AIM OF THE EXERCISE | Output every entry exactly as written, skipping any pictures.

TASK INPUT |

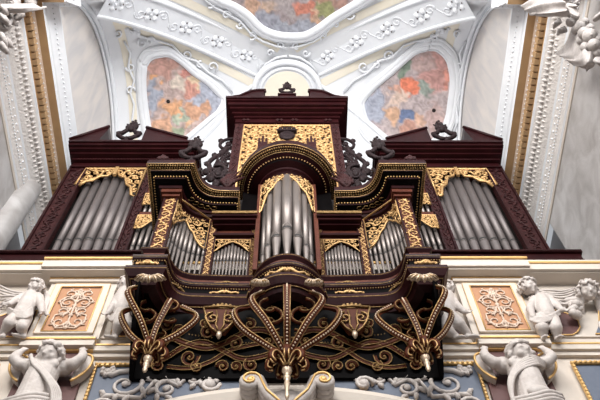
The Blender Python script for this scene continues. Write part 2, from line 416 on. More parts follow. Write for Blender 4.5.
# --- underside: back panel, cheeks
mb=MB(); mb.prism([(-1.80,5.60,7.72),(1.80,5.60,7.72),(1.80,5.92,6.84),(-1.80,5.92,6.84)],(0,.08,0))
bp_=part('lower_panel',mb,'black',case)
f=plane((0,5.90,6.87),(1,0,0),(0,-.36,.96),(0,-.94,-.34))
mbs=MB(); mbg=MB()
for s in (-1,1):
    g=lambda a,b,h=0,s=s: f(s*a,b,h)
    def strap(pts,w,gg=True):
        P=smooth([(a,b,0) for a,b in pts],5); P2=[(p.x,p.y) for p in P]
        mbs.tube([g(a,b,.012) for a,b in P2],w,6,.35,nrm=(0,-1,0))
        if gg:
            for d in (-1,1):
                q=off(P2,d*w); mbg.tube([g(a,b,.02) for a,b in q],.0065,5)
    strap([(.10,.50),(.30,.58),(.50,.55),(.72,.42),(.95,.34),(1.2,.40),(1.42,.50)],.035)
    strap([(.10,.30),(.32,.22),(.55,.20),(.78,.32),(1.0,.42),(1.22,.36),(1.45,.20),(1.68,.12)],.03)
    strap([(.30,.40),(.5,.36),(.7,.30),(.9,.16),(1.15,.08),(1.4,.10)],.022)
    for (cx,cy,R,a0,d) in ((.62,.40,.12,0,1),(.95,.55,.11,2,-1),(1.15,.22,.13,3,1),(.42,.12,.1,1,-1),(1.62,.20,.15,1.5,1),(1.52,.45,.12,4,-1),(.75,.10,.09,0,1),(.22,.43,.08,2,1),(1.30,.58,.10,5,1),(.45,.66,.09,1,1),(1.50,.12,.11,2.5,-1),(1.72,.34,.09,0,1),(1.05,.10,.08,1,-1),(.60,.10,.08,4,-1),(.20,.16,.10,1,1),(1.0,.68,.08,3,1),(1.45,.66,.09,0,-1)):
        sp=spiral2(cx,cy,R,a0,1.5,d,18)
        mbg.tube([g(a,b,.022) for a,b in sp],.0075,5)
        mbs.tube([g(cx+(a-cx)*.82,cy+(b-cy)*.82,.008) for a,b in sp],.02,6,.35,nrm=(0,-1,0))
        mbg.ball(g(cx,cy,.02),.02,6,4)
    beads(mbg,[g(.35,.40,.03),g(.55,.40,.03)],.035,.010); beads(mbg,[g(.9,.47,.03),g(1.2,.52,.03)],.04,.009)
    beads(mbg,[g(1.32,.30,.03),g(1.5,.12,.03)],.04,.009)
part('strapwork',mbs,'strap',bp_); part('gilt_scroll',mbg,'dgold',bp_)
for s in (-1,1):
    mb=MB(); mb.prism([(s*1.82,5.12,7.70),(s*1.82,5.95,7.70),(s*1.82,5.95,6.83),(s*1.82,5.87,6.83),(s*1.82,5.45,7.20)],(-s*.05,0,0)); part('cheek_board',mb,'black',case)
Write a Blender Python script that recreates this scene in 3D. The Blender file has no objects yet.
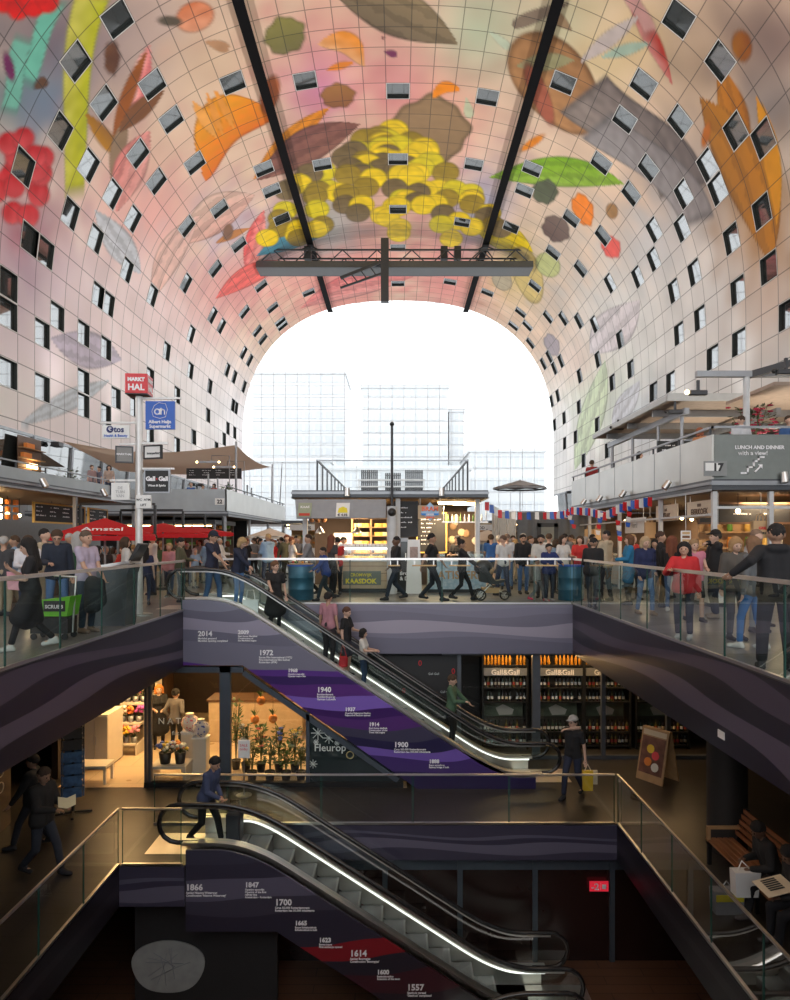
import bpy, math, random
import numpy as np
from mathutils import Vector, Matrix

random.seed(7)
RNG = np.random.default_rng(11)
SC = bpy.context.scene
COL = SC.collection
PI = math.pi
FPX, CX, CY, EYE = 680.0, 398.0, 540.0, 1.6      # measured: focal length in pixels, vanishing point, eye height


def W(px, py, Y):
    """the place a photograph point has when it lies Y metres ahead"""
    return Vector(((px - CX) / FPX * Y, Y, EYE - (py - CY) / FPX * Y))


# ------------------------------------------------------------------ materials
MATS = {}


def mat(name, col=(.5, .5, .5), rough=.5, metal=0.0, emit=None, es=0.0, noise=.12, scale=6.0, spec=.5, coat=0.0):
    if name in MATS:
        return MATS[name]
    m = bpy.data.materials.new(name)
    m.use_nodes = True
    nt = m.node_tree
    b = nt.nodes['Principled BSDF']
    b.inputs['Roughness'].default_value = rough
    b.inputs['Metallic'].default_value = metal
    b.inputs['Specular IOR Level'].default_value = spec
    b.inputs['Coat Weight'].default_value = coat
    c = (col[0], col[1], col[2], 1)
    if noise:
        tc = nt.nodes.new('ShaderNodeTexCoord')
        n = nt.nodes.new('ShaderNodeTexNoise')
        n.inputs['Scale'].default_value = scale
        n.inputs['Detail'].default_value = 3
        mx = nt.nodes.new('ShaderNodeMix')
        mx.data_type = 'RGBA'
        mx.inputs[6].default_value = tuple(max(0, v * (1 - noise)) for v in col) + (1,)
        mx.inputs[7].default_value = tuple(min(1, v * (1 + noise)) for v in col) + (1,)
        nt.links.new(tc.outputs['Object'], n.inputs['Vector'])
        nt.links.new(n.outputs['Fac'], mx.inputs[0])
        nt.links.new(mx.outputs[2], b.inputs['Base Color'])
    else:
        b.inputs['Base Color'].default_value = c
    if emit:
        b.inputs['Emission Color'].default_value = (emit[0], emit[1], emit[2], 1)
        b.inputs['Emission Strength'].default_value = es
    MATS[name] = m
    return m


def glass(name, tint=(.86, .93, .91), refl=.06, edge=.5, rough=0.0):
    if name in MATS:
        return MATS[name]
    m = bpy.data.materials.new(name)
    m.use_nodes = True
    nt = m.node_tree
    nt.nodes.clear()
    out = nt.nodes.new('ShaderNodeOutputMaterial')
    t = nt.nodes.new('ShaderNodeBsdfTransparent')
    t.inputs[0].default_value = tint + (1,)
    g = nt.nodes.new('ShaderNodeBsdfGlossy')
    g.inputs['Roughness'].default_value = rough
    lw = nt.nodes.new('ShaderNodeLayerWeight')
    lw.inputs['Blend'].default_value = .25
    mr = nt.nodes.new('ShaderNodeMapRange')
    mr.inputs['To Min'].default_value = refl
    mr.inputs['To Max'].default_value = edge
    mx = nt.nodes.new('ShaderNodeMixShader')
    nt.links.new(lw.outputs['Fresnel'], mr.inputs['Value'])
    nt.links.new(mr.outputs[0], mx.inputs[0])
    nt.links.new(t.outputs[0], mx.inputs[1])
    nt.links.new(g.outputs[0], mx.inputs[2])
    nt.links.new(mx.outputs[0], out.inputs[0])
    MATS[name] = m
    return m


def mx_nodes(m):
    nt = m.node_tree
    return nt, nt.nodes['Principled BSDF']


def math_node(nt, op, a=None, b=None):
    n = nt.nodes.new('ShaderNodeMath')
    n.operation = op
    for i, v in enumerate((a, b)):
        if v is None:
            continue
        if isinstance(v, (int, float)):
            n.inputs[i].default_value = v
        else:
            nt.links.new(v, n.inputs[i])
    return n.outputs[0]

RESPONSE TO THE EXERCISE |
The Blender Python script for this scene continues. Write part 2, from line 416 on. More parts follow. Write for Blender 4.5.
# --- underside: back panel, cheeks
mb=MB(); mb.prism([(-1.80,5.60,7.72),(1.80,5.60,7.72),(1.80,5.92,6.84),(-1.80,5.92,6.84)],(0,.08,0))
bp_=part('lower_panel',mb,'black',case)
f=plane((0,5.90,6.87),(1,0,0),(0,-.36,.96),(0,-.94,-.34))
mbs=MB(); mbg=MB()
for s in (-1,1):
    g=lambda a,b,h=0,s=s: f(s*a,b,h)
    def strap(pts,w,gg=True):
        P=smooth([(a,b,0) for a,b in pts],5); P2=[(p.x,p.y) for p in P]
        mbs.tube([g(a,b,.012) for a,b in P2],w,6,.35,nrm=(0,-1,0))
        if gg:
            for d in (-1,1):
                q=off(P2,d*w); mbg.tube([g(a,b,.02) for a,b in q],.0065,5)
    strap([(.10,.50),(.30,.58),(.50,.55),(.72,.42),(.95,.34),(1.2,.40),(1.42,.50)],.035)
    strap([(.10,.30),(.32,.22),(.55,.20),(.78,.32),(1.0,.42),(1.22,.36),(1.45,.20),(1.68,.12)],.03)
    strap([(.30,.40),(.5,.36),(.7,.30),(.9,.16),(1.15,.08),(1.4,.10)],.022)
    for (cx,cy,R,a0,d) in ((.62,.40,.12,0,1),(.95,.55,.11,2,-1),(1.15,.22,.13,3,1),(.42,.12,.1,1,-1),(1.62,.20,.15,1.5,1),(1.52,.45,.12,4,-1),(.75,.10,.09,0,1),(.22,.43,.08,2,1),(1.30,.58,.10,5,1),(.45,.66,.09,1,1),(1.50,.12,.11,2.5,-1),(1.72,.34,.09,0,1),(1.05,.10,.08,1,-1),(.60,.10,.08,4,-1),(.20,.16,.10,1,1),(1.0,.68,.08,3,1),(1.45,.66,.09,0,-1)):
        sp=spiral2(cx,cy,R,a0,1.5,d,18)
        mbg.tube([g(a,b,.022) for a,b in sp],.0075,5)
        mbs.tube([g(cx+(a-cx)*.82,cy+(b-cy)*.82,.008) for a,b in sp],.02,6,.35,nrm=(0,-1,0))
        mbg.ball(g(cx,cy,.02),.02,6,4)
    beads(mbg,[g(.35,.40,.03),g(.55,.40,.03)],.035,.010); beads(mbg,[g(.9,.47,.03),g(1.2,.52,.03)],.04,.009)
    beads(mbg,[g(1.32,.30,.03),g(1.5,.12,.03)],.04,.009)
part('strapwork',mbs,'strap',bp_); part('gilt_scroll',mbg,'dgold',bp_)
for s in (-1,1):
    mb=MB(); mb.prism([(s*1.82,5.12,7.70),(s*1.82,5.95,7.70),(s*1.82,5.95,6.83),(s*1.82,5.87,6.83),(s*1.82,5.45,7.20)],(-s*.05,0,0)); part('cheek_board',mb,'black',case)
Write a Blender Python script that recreates this scene in 3D. The Blender file has no objects yet.
import bpy, math, random
import numpy as np
from mathutils import Vector, Matrix

random.seed(7)
RNG = np.random.default_rng(11)
SC = bpy.context.scene
COL = SC.collection
PI = math.pi
FPX, CX, CY, EYE = 680.0, 398.0, 540.0, 1.6      # measured: focal length in pixels, vanishing point, eye height


def W(px, py, Y):
    """the place a photograph point has when it lies Y metres ahead"""
    return Vector(((px - CX) / FPX * Y, Y, EYE - (py - CY) / FPX * Y))


# ------------------------------------------------------------------ materials
MATS = {}


def mat(name, col=(.5, .5, .5), rough=.5, metal=0.0, emit=None, es=0.0, noise=.12, scale=6.0, spec=.5, coat=0.0):
    if name in MATS:
        return MATS[name]
    m = bpy.data.materials.new(name)
    m.use_nodes = True
    nt = m.node_tree
    b = nt.nodes['Principled BSDF']
    b.inputs['Roughness'].default_value = rough
    b.inputs['Metallic'].default_value = metal
    b.inputs['Specular IOR Level'].default_value = spec
    b.inputs['Coat Weight'].default_value = coat
    c = (col[0], col[1], col[2], 1)
    if noise:
        tc = nt.nodes.new('ShaderNodeTexCoord')
        n = nt.nodes.new('ShaderNodeTexNoise')
        n.inputs['Scale'].default_value = scale
        n.inputs['Detail'].default_value = 3
        mx = nt.nodes.new('ShaderNodeMix')
        mx.data_type = 'RGBA'
        mx.inputs[6].default_value = tuple(max(0, v * (1 - noise)) for v in col) + (1,)
        mx.inputs[7].default_value = tuple(min(1, v * (1 + noise)) for v in col) + (1,)
        nt.links.new(tc.outputs['Object'], n.inputs['Vector'])
        nt.links.new(n.outputs['Fac'], mx.inputs[0])
        nt.links.new(mx.outputs[2], b.inputs['Base Color'])
    else:
        b.inputs['Base Color'].default_value = c
    if emit:
        b.inputs['Emission Color'].default_value = (emit[0], emit[1], emit[2], 1)
        b.inputs['Emission Strength'].default_value = es
    MATS[name] = m
    return m


def glass(name, tint=(.86, .93, .91), refl=.06, edge=.5, rough=0.0):
    if name in MATS:
        return MATS[name]
    m = bpy.data.materials.new(name)
    m.use_nodes = True
    nt = m.node_tree
    nt.nodes.clear()
    out = nt.nodes.new('ShaderNodeOutputMaterial')
    t = nt.nodes.new('ShaderNodeBsdfTransparent')
    t.inputs[0].default_value = tint + (1,)
    g = nt.nodes.new('ShaderNodeBsdfGlossy')
    g.inputs['Roughness'].default_value = rough
    lw = nt.nodes.new('ShaderNodeLayerWeight')
    lw.inputs['Blend'].default_value = .25
    mr = nt.nodes.new('ShaderNodeMapRange')
    mr.inputs['To Min'].default_value = refl
    mr.inputs['To Max'].default_value = edge
    mx = nt.nodes.new('ShaderNodeMixShader')
    nt.links.new(lw.outputs['Fresnel'], mr.inputs['Value'])
    nt.links.new(mr.outputs[0], mx.inputs[0])
    nt.links.new(t.outputs[0], mx.inputs[1])
    nt.links.new(g.outputs[0], mx.inputs[2])
    nt.links.new(mx.outputs[0], out.inputs[0])
    MATS[name] = m
    return m


def mx_nodes(m):
    nt = m.node_tree
    return nt, nt.nodes['Principled BSDF']


def math_node(nt, op, a=None, b=None):
    n = nt.nodes.new('ShaderNodeMath')
    n.operation = op
    for i, v in enumerate((a, b)):
        if v is None:
            continue
        if isinstance(v, (int, float)):
            n.inputs[i].default_value = v
        else:
            nt.links.new(v, n.inputs[i])
    return n.outputs[0]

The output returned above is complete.